Committees And Boards
Formal committees and boards usually need more structured minutes. Local laws, regulations, or bylaws may set rules on what to record, how to record votes, and how long to store minutes.
In these settings, work closely with the chair or corporate secretary. Agree in advance on wording for standing items, standard phrases for approving minutes, and how to handle conflicts of interest or closed sessions.
Workshops And Brainstorming Sessions
Workshops can generate many ideas in a short time. Instead of trying to write every suggestion, group similar ideas and capture them as themes. Note which ideas the group chose to pursue and who will move them forward.

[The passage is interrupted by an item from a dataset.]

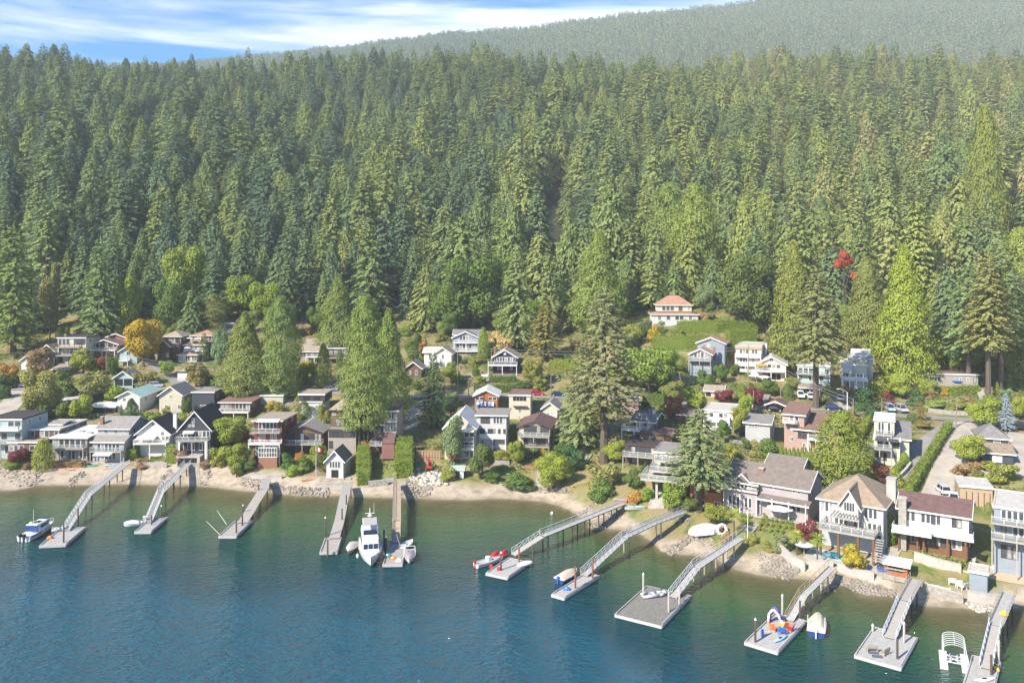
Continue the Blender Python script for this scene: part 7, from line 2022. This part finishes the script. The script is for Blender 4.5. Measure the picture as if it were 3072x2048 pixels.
 ('tree', 2700, 1194, 1122, 66, 'y', 'yellow-green tree above the two vans'), ('shrub', 2746, 1218, 1168, 54, 'd', 'dark green bush right of the two vans'), ('tree', 2782, 1188, 1136, 54, 'y', 'light bush left of the long bungalow'), ('shrub', 2832, 1184, 1156, 30, 'a', 'orange shrub in front of the long bungalow'), ('shrub', 2668, 1222, 1172, 44, 'm', 'purple-leaved bush over the vans'),
 ('fir', 2762, 1262, 1204, 34, 'u', 'small conical conifer on the road island'), ('shrub', 2762, 1282, 1256, 60, 'u', 'low rockery plants on the road island'), ('shrub', 2800, 1226, 1192, 60, 'y', 'yellow slope bushes, left of those under the bungalow'), ('shrub', 2860, 1228, 1192, 66, 'u', 'olive slope bushes, middle of those under the bungalow'), ('shrub', 2915, 1226, 1190, 66, 'n', 'reddish slope bushes, right of those under the bungalow'),
 ('col', 2990, 1186, 1148, 18, 'l', 'slim bright green cypress by the twin fir trunks'), ('shrub', 2545, 1180, 1155, 40, 'o', 'orange bush on the drive bank of the angular white house'), ('shrub', 2610, 1250, 1215, 40, 'd', 'dark bush behind the thick wooden post'), ('shrub', 2470, 1210, 1180, 50, 'u', 'olive bushes behind the tall bare trunk'), ('col', 2965, 1545, 1508, 20, 'l', 'narrow green shrub beside the blue-grey house'),
 # forest edge
 ('fir', 40, 1062, 690, 150, 'e', 'large dark fir at the left end of the forest edge'), ('fir', 300, 1052, 728, 130, 'f', 'tall fir standing forward of the forest on the left'), ('big', 555, 960, 712, 130, 'l', 'tall light green maple among the conifers on the left'), ('big', 520, 1020, 850, 110, 'g', 'grey-green maple behind the brown hip-roofed house'),
 ('big', 715, 960, 812, 120, 'l', 'bright maple behind the pale grey modern house'), ('big', 800, 975, 850, 110, 'l', 'broad maple above the street cedars'), ('tree', 565, 1015, 868, 80, 'c', 'olive-gold tree at the forest edge above the golden maple'), ('cedar', 640, 1000, 885, 66, 'e', 'small cedar behind the three-tiered orange roofs'), ('cedar', 560, 1010, 925, 60, 'c', 'bushy small cedar at the forest edge'),
 ('tree', 385, 1020, 830, 80, 'y', 'yellow-topped tree on the left forest edge'), ('tree', 150, 1020, 785, 60, 'u', 'tawny-topped tree on the left forest edge'), ('big', 1420, 990, 780, 190, 'g', 'massive leafy maple behind the grey-blue gabled house'), ('big', 1510, 930, 740, 130, 'l', 'bright lime maple high in the middle of the forest edge'), ('big', 1345, 1000, 850, 120, 'g', 'dark leafy maple left of the massive one'),
 ('fir', 1550, 1050, 745, 120, 'f', 'tall fir right of the massive maple'), ('cedar', 1795, 990, 700, 130, 'c', 'olive-gold cedar left of the knoll house'), ('cedar', 2010, 880, 560, 130, 'e', 'tall dark cedar right behind the knoll house'), ('cedar', 2085, 905, 565, 120, 'c', 'tall pale cedar on the right of the knoll house'), ('big', 2235, 980, 770, 160, 'g', 'broad leafy tree above the big knoll hedge'),
 ('cedar', 2380, 1100, 740, 120, 'c', 'yellow-olive cedar behind the cream gabled house'), ('cedar', 2712, 1140, 750, 140, 'y', 'brightest yellow-green cedar left of the long bungalow'), ('cedar', 2600, 1060, 780, 110, 'c', 'olive cedar behind the angular white house'), ('fir', 2905, 1160, 800, 150, 'f', 'fir with a bare lower trunk above the long bungalow', .22), ('fir', 2965, 1196, 770, 140, 'u', 'left twin fir with a pale bare trunk at the right', .30), ('fir', 3002, 1176, 740, 150, 'f', 'right twin fir with a pale bare trunk at the right', .26),
 ('cedar', 2955, 800, 335, 92, 'c', 'towering yellow-green cedar on the right side of the forest'), ('tree', 2533, 1010, 758, 56, 'r', 'red-leaved tree in the forest above the angular white house', .74), ('tree', 2582, 1040, 820, 54, 'r', 'second red-leaved tree, lower and further right in the forest', .74), ('cedar', 3060, 1130, 700, 130, 'c', 'olive cedar at the right edge'),
]
for q in PL:
    plant(*q[:7], trunk=q[7] if len(q) > 7 else None)
# the broad cedar of the central group keeps bare ivy-clad stems under its crown
p = hit(1097, 1352); h_ = (1352 - 1000) * p.y / F
o = thing('cedar_tree', 'broad grey-green cedar on several bare ivy-clad trunks, front of the central group', 'tree', p, 0)
cr = link('crown', CEDAR[1], o); cr.color = (*CLR['e'], 1); cr.scale = (126 * p.y / F / 9, 126 * p.y / F / 9, h_ * .80 / 24); cr.location.z = h_ * .20
for k, (dx, dy) in enumerate(((-1.6, 0), (-.6, .6), (.7, -.2), (1.5, .5))):
    t = link('trunk', T_CON, o); t.location = (dx, dy, 0); t.scale = (.8, .8, h_ * .8 / 24)

# rows: arborvitae and boxwood balls
for k in range(9):
    plant('col', 2344 + k * 12.5, 1402 + k * .8, 1344 + (k * 7) % 5, 15, 'l', 'slim green arborvitae in the row below the pinkish house', 'arborvitae row', 'arborvitae', 'shrub')
BX = [(2300 + i * 15, 1556 + i * 2.2) for i in range(6)] + [(2300 + i * 18, 1572 + i * 2.5) for i in range(5)] + [(2292 + i * 18, 1587 + i * 2.6) for i in range(4)] + [(2294 - i * 6, 1546 + i * 13) for i in range(4)] + [(2222 + i * 13, 1544 + i * 2) for i in range(3)] + [(2226 + i * 13, 1562 + i * 2) for i in range(3)]
for k, (px, py) in enumerate(BX):
    plant('shrub', px, py + 6, py - 9, 15, 'l', 'clipped boxwood ball on the terraces of the mauve-grey house', 'boxwood balls on the terraces', 'boxwood_ball', 'shrub')
# palms
def palm(label, px, yb, yt, w, col):
    p = hit(px, yb); Y = p.y; h = (yb - yt) * Y / F; r = w * Y / F * .55
    o = thing('palm_tree', label, 'palm', p)
    MB().tube((0, 0, -.4), (0, 0, h * .72), .16, .13, 7).build('trunk', M_BARK, o)
    m = leaf_mat('palm fronds') if 'palm fronds' not in bpy.data.materials else bpy.data.materials['palm fronds']
    for k in range(26):
        a = k * 2.4; el = rg.uniform(-.5, 1.2); b = MB()
        d = Vector((math.cos(a) * math.cos(el), math.sin(a) * math.cos(el), math.sin(el)))
        s = Vector((-math.sin(a), math.cos(a), 0)); c = Vector((0, 0, h * .74))
        for q in range(-3, 4):
            e = (d + s * q * .22).normalized()
            b.add([c + d * r * .35, c + d * r * .35 + e * r * .4 + s * .06, c + d * r * .3 + e * r * .75 - Vector((0, 0, .25 * r)), c + d * r * .35 + e * r * .4 - s * .06], [(0, 1, 2, 3)])
        b.tube(c, c + d * r * .4, .02, n=3)
        f = b.build('frond', m, o); f.color = (*CLR[col], 1)
palm('fan palm with a thin trunk on the lawn by the tarped boat', 2202, 1612, 1522, 56, 'y'); palm('fan palm rising beside the swimming pool', 2452, 1692, 1588, 52, 'l'); palm('low bushy palm on the seawall left of the pool parasol', 2391, 1664, 1592, 52, 'y')

# hedges
def hedge(label, px, h, w, col, dens=20):
    P = [hit(*q) for q in px]
    o = thing('hedge', label, 'hedge', P[0])
    PP, D, Nn, L = [], [], [], []; core = MB()
    for a, e in zip(P, P[1:]):
        d = e - a; ln = d.length; d.normalize(); s = Vector((-d.y, d.x, 0)).normalized()
        n = int(ln * (2 * h + w) * dens)
        for _ in range(n):
            t = rg.uniform(0, ln); u = rg.uniform(-h, h + w)
            hh = h * (1 + .07 * math.sin(t * 1.7 + h))
            if u < 0: q = a + d * t + Vector((0, 0, hh * (1 + u / h))); nn = -s
            elif u < w: q = a + d * t + s * u + Vector((0, 0, hh)); nn = Vector((0, 0, 1))
            else: q = a + d * t + s * w + Vector((0, 0, hh * (1 - (u - w) / h))); nn = s
            q = q - P[0] + Vector(rg.normal(0, .16, 3)) + nn * (.16 * math.sin(t * 2.6 + u) * math.sin(u * 3.1 + t * .7))
            PP.append(q); dd = np.cross(np.array(nn) + rg.normal(0, .3, 3), rg.normal(0, 1, 3)); D.append(dd); Nn.append(np.array(nn) + rg.normal(0, .45, 3) + np.array([0, 0, .2])); L.append(rg.uniform(.22, .42))
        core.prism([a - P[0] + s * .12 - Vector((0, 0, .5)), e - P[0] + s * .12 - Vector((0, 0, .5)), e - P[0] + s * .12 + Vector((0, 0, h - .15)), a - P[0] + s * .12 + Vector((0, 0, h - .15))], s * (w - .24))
    for e, d in ((P[0], P[0] - P[1]), (P[-1], P[-1] - P[-2])):
        d = d.normalized(); s = Vector((-(P[-1] - P[0]).y, (P[-1] - P[0]).x, 0)).normalized()
        for _ in range(int(w * h * dens * 1.6)):
            q = e - P[0] + s * rg.uniform(0, w) + Vector((0, 0, rg.uniform(-.2, h))) + d * rg.uniform(0, .25)
            PP.append(q); D.append(np.cross(np.array(d) + rg.normal(0, .3, 3), rg.normal(0, 1, 3))); Nn.append(np.array(d) + rg.normal(0, .45, 3) + np.array([0, 0, .2])); L.append(rg.uniform(.25, .45))
    V, Fq = cards(PP, D, Nn, L, np.array(L) * .8)
    f = link('foliage', np_mesh('foliage', V, Fq, M_LEAF), o); f.color = (*CLR[col], 1)
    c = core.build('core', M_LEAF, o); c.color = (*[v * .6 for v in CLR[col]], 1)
hedge('tall trimmed hedge on the knoll, back tier, sunlit yellow on top', [(2036, 1004), (2150, 1000), (2272, 1004)], 4.6, 3.0, 'l', 14); hedge('tall trimmed hedge on the knoll, front tier', [(1962, 1052), (2060, 1054), (2150, 1050)], 5.2, 3.2, 'l', 14)
hedge('high green hedge block at the right end of the knoll hedge', [(2192, 1046), (2272, 1044)], 6.0, 4.0, 'l', 12); hedge('long yellow hedge left of the giant fir', [(1648, 1110), (1742, 1112)], 3.4, 2.5, 'y'); hedge('long diagonal hedge between the lane and the concrete drive', [(2738, 1490), (2775, 1428), (2815, 1362), (2858, 1290)], 2.1, 1.7, 'l')
hedge('bright hedge on the left of the modern house', [(2578, 1352), (2612, 1278)], 2.4, 1.6, 'y'); hedge('green hedge right of the pink and grey house', [(1928, 1220), (1992, 1218)], 3.4, 1.8, 'g'); hedge('upper clipped hedge below the navy cottage', [(1470, 1148), (1546, 1148)], 2.0, 1.8, 'g')
hedge('lower clipped hedge below the navy cottage', [(1424, 1176), (1505, 1178), (1590, 1174)], 2.2, 2.0, 'g'); hedge('clipped hedge in front of the long bungalow', [(2795, 1184), (2870, 1186), (2938, 1182)], 2.4, 2.0, 'l'); hedge('small hedge along the lane wall', [(2696, 1432), (2726, 1388)], 1.6, 1.2, 'l')
hedge('trailing green hedge on top of the pale stone terrace wall', [(2744, 1668), (2812, 1688), (2888, 1704)], .9, 1.2, 'l'); hedge('tall two-tone hedge running down to the beach below the broad cedar', [(1112, 1452), (1110, 1372)], 3.4, 3.2, 'l'); hedge('tall dark and bright hedge right of the narrow brown pier', [(1238, 1430), (1236, 1356)], 4.2, 4.2, 'l')
hedge('clipped square hedge right of the grey two-tiered house', [(378, 1380), (406, 1380)], 3.2, 2.4, 'l'); hedge('clipped square hedge between the white cottage and the charcoal house', [(496, 1392), (524, 1392)], 4.6, 2.4, 'l'); hedge('russet hedge at the head of the left beach', [(136, 1404), (252, 1402)], 1.6, 1.6, 'n')
hedge('dark hedge wall left of the street cedars', [(612, 1160), (660, 1160)], 3.4, 2.0, 'd'); hedge('tall dark hedge at the far left road', [(-10, 1200), (24, 1196)], 3.0, 2.5, 'd')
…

If sticky notes or whiteboards were used, take photos and store them alongside the minutes so people can revisit the raw material later.
Building Your Own Best Practices For Writing Meeting Minutes
The phrase best practices for writing meeting minutes does not point to one single method. Rather, it brings together a set of habits that help every group keep a reliable written record: good preparation, clear listening, concise writing, and consistent storage.
To put this into daily work, start with a simple template, align it with your agenda, and decide on a storage system your team can reach easily. During the meeting, listen for decisions and actions. After the meeting, turn notes into a clean document while details are still clear in your mind.
As you gain experience, you will adapt these patterns to fit your own role, whether you support study groups, project teams, committees, or boards. Each time you refine your approach, you make it easier for others to understand past decisions and take confident steps in the next meeting.